Я все же верю и прогнозирую, что через определенное время поддержка войны в России начнет существенно сокращаться. Другой вопрос, что люди готовы и будут готовы сделать, чтобы выразить это отвержение войны.
То, что люди очень устали от войны, несомненно, и уже зафиксировано в опросах.
Смена настроения проявляется и в отношении к победе на войне, в том, что под ней понимают люди.
ЮД. Что они имеют в виду?
ЕК. В наших опросах самые популярные (открытые) ответы на вопрос об образе победы в этой войне аккумулируются в виде возврата к состоянию до 24 февраля. Это благополучное возвращение родственников с фронта, взаимные поездки к друзьям и родственникам в Украине, “нормальная жизнь”, какой она была раньше.
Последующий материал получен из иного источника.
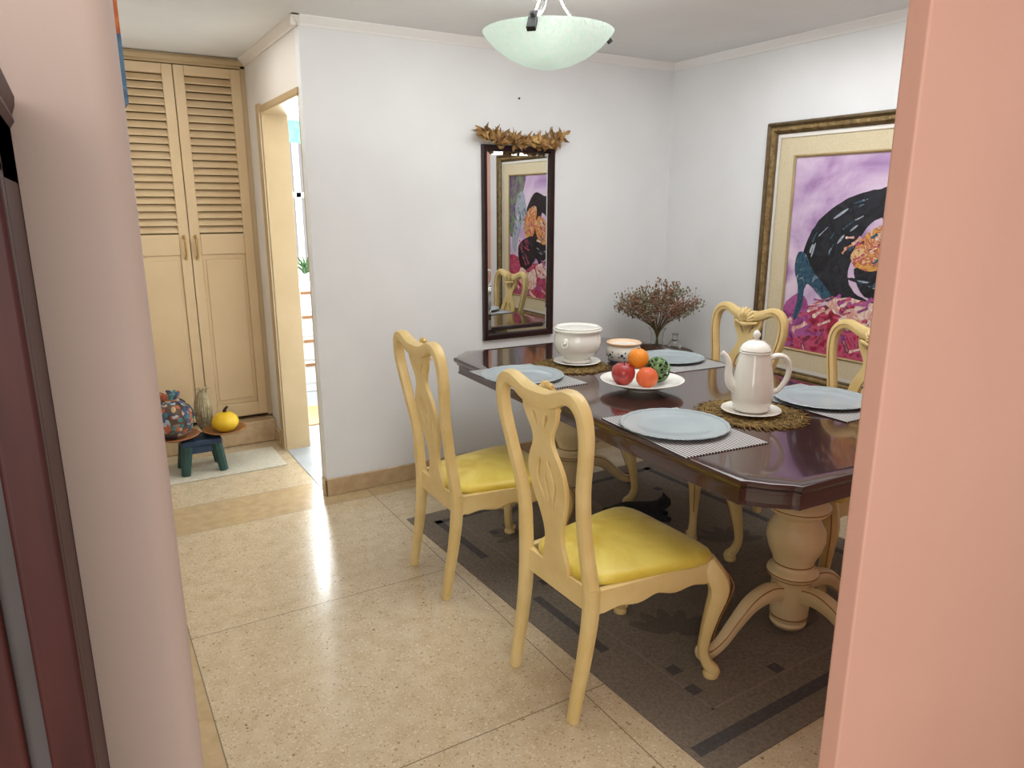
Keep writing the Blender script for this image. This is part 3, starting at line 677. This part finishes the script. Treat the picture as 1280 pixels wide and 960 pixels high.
def strokes(s0,s1,t0,t1,ang,n,mis,L=.06,W=.012,fn=None):
    lay[0]+=1
    for k in range(n):
        s=random.uniform(s0,s1); t=random.uniform(t0,t1)
        if fn and not fn(s,t): continue
        a=ang(s,t) if callable(ang) else ang; a+=random.gauss(0,.2); l=L*random.uniform(.5,1.4); w_=W*random.uniform(.5,1.5)
        Y=cyl1-s*(cyl1-cyl0); Z=cz0+t*(cz1-cz0); pts=[]
        for j in range(10):
            b=2*PI*j/10; x=l*.5*math.cos(b); y=w_*.5*math.sin(b)+.25*w_*math.sin(3*b)
            yy,zz=clampv(Y-(x*math.cos(a)-y*math.sin(a)),Z+x*math.sin(a)+y*math.cos(a)); pts.append((-dpt-.00015*lay[0]-.00015*k/n,yy,zz))
        mb.poly(pts,random.choice(mis))
mats=[M['canvas'],M['p_black'],M['p_blue'],M['p_crimson'],M['p_cream'],M['p_orange'],M['p_magenta'],M['p_grey'],M['p_green']]
pw([(.75,1.02),(1.02,1.02),(1.02,.55),(.9,.5),(.86,.7)],8)
pw([(.0,.0),(.0,.16),(.2,.24),(.45,.30),(.7,.28),(1.0,.33),(1.0,0)],3)
pw([(.0,.22),(.1,.3),(.16,.2),(.1,.05),(0,.0)],6)
strokes(0,1,.0,.22,.3,50,[3,6,3,4,3],.13,.03)
pw([(.44,.80),(.58,.86),(.68,.80),(.74,.68),(.70,.55),(.62,.42),(.56,.30),(.50,.24),(.48,.32),(.52,.45),(.55,.58),(.50,.70)],1)
ppx([(1000,330),(1008,300),(1022,276),(1045,256),(1066,245),(1090,238),(1112,234),(1135,238),(1135,262),(1112,268),(1092,276),(1076,294),(1066,318),(1058,345),(1066,366),(1084,378),(1066,384),(1044,376),(1028,362),(1018,345),(1008,350)],1)
ppx([(992,338),(996,316),(1006,318),(1014,338),(1030,358),(1040,374),(1028,376),(1010,356),(1004,362),(1000,385),(990,400),(996,362)],2)
ppx([(1034,380),(1052,372),(1076,376),(1096,382),(1110,392),(1096,412),(1070,408),(1048,398)],4)
ppx([(1062,322),(1074,300),(1092,286),(1112,280),(1125,300),(1110,330),(1092,342),(1072,340)],5)
ppx([(1066,336),(1088,340),(1112,334),(1115,368),(1096,376),(1074,366)],1)
ppx([(1040,392),(1060,402),(1084,412),(1100,425),(1082,434),(1056,420),(1036,410)],3)
def fl_(pts,n,mis,L_,W_):  # brush strokes running along a line
    lay[0]+=1
    q=[PX(u,v,X0-.02) for u,v in pts]
    P,_=cr(q,[0]*len(q),8)
    for k in range(n):
        i=random.randint(0,len(P)-2); c=P[i]; d=P[i+1]-P[i]; a=math.atan2(d.z,-d.y); l=L_*random.uniform(.6,1.3); w_=W_*random.uniform(.5,1.4)
        Y=c.y-cy+random.gauss(0,.012); Z=c.z-PZ0+random.gauss(0,.012); o_=[]
        for j in range(10):
            b=2*PI*j/10; x=l*.5*math.cos(b); y=w_*.5*math.sin(b)
            yy,zz=clampv(Y-(x*math.cos(a)-y*math.sin(a)),Z+x*math.sin(a)+y*math.cos(a)); o_.append((-dpt-.00015*lay[0]-.0001*k/n,yy,zz))
        mb.poly(o_,random.choice(mis))
fl_([(1012,325),(1022,296),(1045,272),(1070,258),(1100,250),(1125,250)],26,[1,2,1,7,1],.08,.013)
fl_([(1030,330),(1042,300),(1062,280),(1080,270)],14,[1,2,7,1],.06,.010)
fl_([(1062,350),(1085,356),(1112,350)],14,[2,7,1,2],.06,.012)
strokes(.32,.56,.47,.62,.5,26,[5,4,5,3,2],.05,.014)
strokes(.16,.55,.15,.30,.5,36,[4,3,4,6,3],.07,.018)
pw([(.78,.86),(.86,.84),(.90,.74),(.92,.6),(.96,.42),(.90,.36),(.86,.5),(.80,.6),(.74,.56),(.72,.68)],7)
pw([(.58,.74),(.70,.72),(.78,.60),(.74,.50),(.62,.52)],5)
pw([(.60,.5),(.76,.48),(.86,.40),(.80,.22),(.66,.26),(.58,.36)],1)
pw([(.60,.24),(.70,.2),(.80,.24),(.86,.14),(.7,.06),(.58,.1)],4)
strokes(.74,.92,.5,.82,1.3,20,[7,2,7,1],.08,.012)
strokes(.62,.82,.28,.46,.8,20,[1,3,1,2],.08,.014)
mb.build('canvas',mats,pt_,smooth=False)
# ================================================================ PENDANT LAMP
LP=Vector((0,0,0)); r0=ray(685,45); t_=2.73e-3; LP.x=r0.x*t_; LP.y=r0.y*t_; ZR=CH+r0.z*t_
lt=thing('pendant_lamp','hanging pendant lamp with a shallow frosted green-white glass bowl','lamp',(LP.x,LP.y,ZR))
mb=MB(); R=.222
prof=[(0,-.106),(.04,-.103),(.09,-.090),(.14,-.066),(.185,-.034),(.21,-.008),(R,.008),(R+.002,.012),(R-.003,.013),(.205,-.003),(.18,-.028),(.135,-.060),(.085,-.084),(.04,-.097),(0,-.100)]
mb.lathe(prof,64); mb.build('shade',M['lampglass'],lt,auto=60)
top=H-ZR; A0=math.radians(-16)
mb=MB(); mb.lathe([(0,top-.03),(.03,top-.03),(.055,top-.012),(.06,top-.001),(0,top-.001)],32); mb.lathe([(.0,.13),(.012,.13),(.014,.14),(.010,.15),(.008,.16),(.008,top-.02),(0,top-.02)],16)
for k in range(3):
    a=k*2*PI/3+A0; c,s=math.cos(a),math.sin(a)
    mb.tube([(c*.008,s*.008,top-.05),(c*.02,s*.02,.20),(c*.04,s*.04,.13),(c*.08,s*.08,.07),(c*.15,s*.15,.035),(c*(R+.006),s*(R+.006),.016)],.0062,8,smooth=4)
mb.build('stem',M['steel'],lt)
for k in range(3):
    a=k*2*PI/3+A0
    q=1.35 if k==2 else .5
    T=Matrix.Rotation(a,4,'Z')@Matrix.Translation((R-.004,0,.0))@Matrix.Rotation(math.radians(-38),4,'Y')
    mb=MB(); mb.box(-.006,.012,-.011*q,.011*q,-.03*q,.026*q,0,T); mb.build('clip',M['black'],lt,smooth=False,bevel=.003)
mb=MB(); mb.sphere((0,0,-.02),(.035,.035,.03),16,10); mb.lathe([(0,.005),(.02,.005),(.02,.05),(0,.05)],16,mi=1); mb.build('bulb',[M['bulb'],M['kwhite']],lt)
# ================================================================ STOOL + ORNAMENTS by the closet
o=MB(); 
o.box(.10,.96,4.27,4.66,.0006,.009); q=o.build('bath_mat',M['matrug'],smooth=False,bevel=.003); tag(q,'small off-white cotton mat on the floor before the closet','mat')
SX,SY=.51,4.45
t=thing('stool','small rustic stool with blue top and dark green legs','stool',(SX,SY,.0095))
mb=MB(); mb.box(-.11,.11,-.09,.09,.165,.200); mb.build('seat',M['cblue'],t,smooth=False,bevel=.008)
mb=MB(); mb.box(-.09,.09,-.075,.075,.12,.166); mb.build('apron',M['cblue'],t,smooth=False,bevel=.004)
for sx in (-1,1):
    for sy in (-1,1):
        mb=MB(); mb.tube([(sx*.105,sy*.085,0),(sx*.08,sy*.06,.166)],[.024,.030],8,sq=4,asp=1.0); mb.build('leg',M['cgreen'],t)
zt=.0095+.2005
o=MB().lathe([(0,.004),(.06,0),(.07,.004),(.115,.020),(.135,.030),(.13,.033),(.11,.024),(.06,.012),(0,.010)],40).build('clay_dish',M['terra'],loc=(SX-.13,SY,zt)); tag(o,'terracotta dish carrying the colourful patterned bundle','dish')
o=MB().lathe([(0,.004),(.04,0),(.05,.004),(.10,.020),(.125,.034),(.12,.037),(.09,.026),(.05,.012),(0,.010)],40).build('wooden_bowl',M['wood'],loc=(SX+.14,SY-.02,zt)); tag(o,'small wooden bowl holding the yellow gourd','bowl')
t=thing('patterned_bundle','full multicoloured patchwork cloth bundle in rust, teal and navy','ornament',(SX-.14,SY-.01,zt+.0125))
cm=[M['redclay'],M['teal'],M['navy'],M['tanclay'],M['pumpkin'],M['darkclay'],M['plate']]
bf=lambda a,ph:1+.08*math.sin(5*a+2*ph)*math.cos(3*ph)
mb=MB(); mb.sphere((0,0,.120),(.118,.10,.120),28,18,0,fn=bf); mb.build('body',M['darkclay'],t)
mb=MB()
for k in range(300):
    a=random.uniform(0,2*PI); ph=math.asin(random.uniform(-.8,1)); q=bf(a,ph); d=Vector((math.cos(a)*math.cos(ph)*.119*q,math.sin(a)*math.cos(ph)*.101*q,.120+math.sin(ph)*.121))
    nrm=Vector((d.x,d.y,d.z-.120)).normalized(); T=Matrix.Translation(d)@nrm.to_track_quat('Z','Y').to_matrix().to_4x4()@Matrix.Rotation(random.uniform(0,PI),4,'Z')
    c_=random.choice([0,0,1,1,2,2,3,3,5,5,6]); r=random.uniform(.012,.022)
    mb.sphere((0,0,0),(r*1.3,r*.8,.0030),8,5,c_,T)
for k in range(9):
    a=k*2*PI/9; mb.tube([(.02*math.cos(a),.02*math.sin(a),.228),(.045*math.cos(a),.04*math.sin(a),.262),(.06*math.cos(a+.3),.055*math.sin(a+.3),.272)],[.016,.015,.005],7,[0,1,2,3,5,0][k%6],smooth=3)
mb.build('patchwork',cm,t)
t=MB(); t.sphere((0,0,.125),(.046,.042,.125),20,14,0,fn=lambda a,ph:1+.05*math.sin(9*a))
for k in range(150):
    a=random.uniform(0,2*PI); ph=random.uniform(-.9,1.2)
    P_=[(math.cos(a+i*.05)*math.cos(h)*.049,math.sin(a+i*.05)*math.cos(h)*.045,.125+math.sin(h)*.128) for i,h in enumerate([max(-1.3,ph-.5),ph,min(1.5,ph+.5)])]
    t.tube(P_,[.002,.0035,.002],4,smooth=2)
for k in range(40):
    a=random.uniform(0,2*PI); s=random.uniform(.01,.05); t.tube([(0,0,.245),(s*.5*math.cos(a),s*.5*math.sin(a),.265),(s*math.cos(a),s*math.sin(a),.262)],[.004,.003,.0015],4,smooth=2)
o=t.build('straw_bundle',M['knit'],loc=(SX+.045,SY+.085,zt)); tag(o,'pale greyish straw-wrapped bundle between the patchwork bundle and the gourd','straw bundle')
t=thing('gourd','round yellow gourd with a dark stem in the wooden bowl','gourd',(SX+.145,SY-.025,zt+.0125))
mb=MB(); mb.sphere((0,0,.062),(.074,.074,.062),40,16,fn=lambda a,ph:1+.035*abs(math.cos(4*a))); mb.build('body',M['pumpkin'],t)
mb=MB(); mb.tube([(0,0,.115),(.004,-.01,.14),(.018,-.016,.156)],[.013,.009,.007],8,smooth=3); mb.build('stem',M['stalk'],t)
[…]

Но есть россияне, которые ждут, что Россия “поднимется с колен”, что ее будут больше уважать в мире, верят, что победа освободит Украину от фашистов и они не будут там убивать русских. Такой образ победы есть, но он более маргинален, его разделяют немногие.
В России много людей живущих за чертой бедности. Согласно официальной статистике число таких людей за год увеличилось на 70%. По нашим данным 25% россиян могут себе позволить только еду, на другие расходы денег нет. 33% ожидают дальнейшего ухудшения материального положения.
Эти люди уже ничего хорошего от жизни не ждут, только какого-то иррационального чуда, которым может оказаться победа. Что такое победа, они объяснить не могут.